Your router is the gateway to your network which makes it a target for hackers. In just 15 minutes and four easy steps, Jimmy Ray Purser shows you how to significantly increase the security on your router, and keep your company's network safe
Sometimes I just want to catch a fish. I don't care what kind it is until I catch it. I'll hook into that dude and feel the excitement rush through my veins like a cold wind blasting between Chicago buildings in February. Then I reach down and get it and it's an old sorry white drum. Man, disappointed, like getting a pair of socks for Christmas. Back to the bait shop to buy more effective lures.
This is kind of what routers end up being on some of our networks. There is the excitement of connecting a network to the home office or the Internet, and then they become the shelves we store dust on while the firewalls and intrusion prevention systems get all the attention. Of course, the servers get jealous, and they crash or dump the core to steal attention away from the well-deserving networking gear, but what can you expect from dork servers?
The Front Gate to Your Network
I do a presentation in the field called "15 Minutes." I explain to people that by taking an extra 15 minutes per router, they can increase their router security by a factor of 10. The trick to this is showing people what a hacked router can mean to their business. The router is most likely the front gate to your network. Just like any front gate, looking at the gate tells me a lot about what is behind it. An address, name, security camera, lock: All tell me a lot before I break the law. Remember the hacker who broke into NASA's network in 15 minutes? What was not told in the media was that he spent eight weeks gathering information and reconnoitering the network before that.

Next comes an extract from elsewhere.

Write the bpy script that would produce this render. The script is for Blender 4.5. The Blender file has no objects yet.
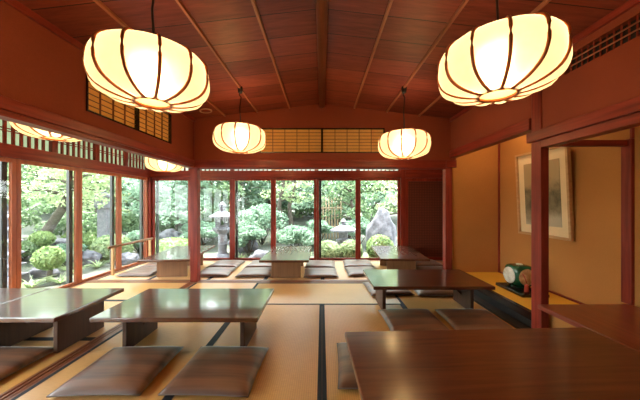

Routers are supervaluable targets for hackers today. Consider that many routers have limited monitoring other than if it is passing packets, it works; if it isn't, it's broken. I was at a customer site, and it was fit to be tied about how slow the network was performing at times. After I looked at the router configuration, I noticed that a hacker had set up a generic routing encapsulation (GRE) tunnel from the company's site to the Ukraine, where the traffic was captured and duplicated before getting forwarded to the Internet. The IT staff was fired within days. The loss was huge, and the hack was simple. Uncoolski, comrade.
What can you do in 15 minutes to keep from being the next new account on Resumebuilder.com? Here are four tips I recommend for network admins to make the router more than just an access control list parser.
Tip 00x01
Googledorking. I use Word for Mac to write this type of article. I can tell if an attack is new when Word doesn't put a red line under it. Googledorking is one of those words and methods, for that matter. Searching Google for open routers is like trying to have fun shopping for shoes with your wife; it's kinda tough. We get a ton of manuals, white papers, and advertisements. We have to use Google operators to make the search work for us. Since Cisco routers don't have a .cfg extension by default, we need to get creative by using operators like:
inurl: -cfg intext:"enable password" allinurl:"/level/15" exec
For bonus points, I like to also such for Multi Router Traffic Grapher (MRTG) config files to shortcut the footprinting phase. I look for those with operators like:
inurl:mrtg intext:Cisco intext:public
You can avoid this by not having the Web interface enabled, Telnet, Cisco Discovery Protocol, Trivial File Transfer Protocol (TFTP), and Simple Network Management Protocol (SNMP) v1"2 on the outside interface. If you find your device using Google, you can go to the Google services page and remove the link yourself. Just remember to actually change your configuration so it will not be indexed again.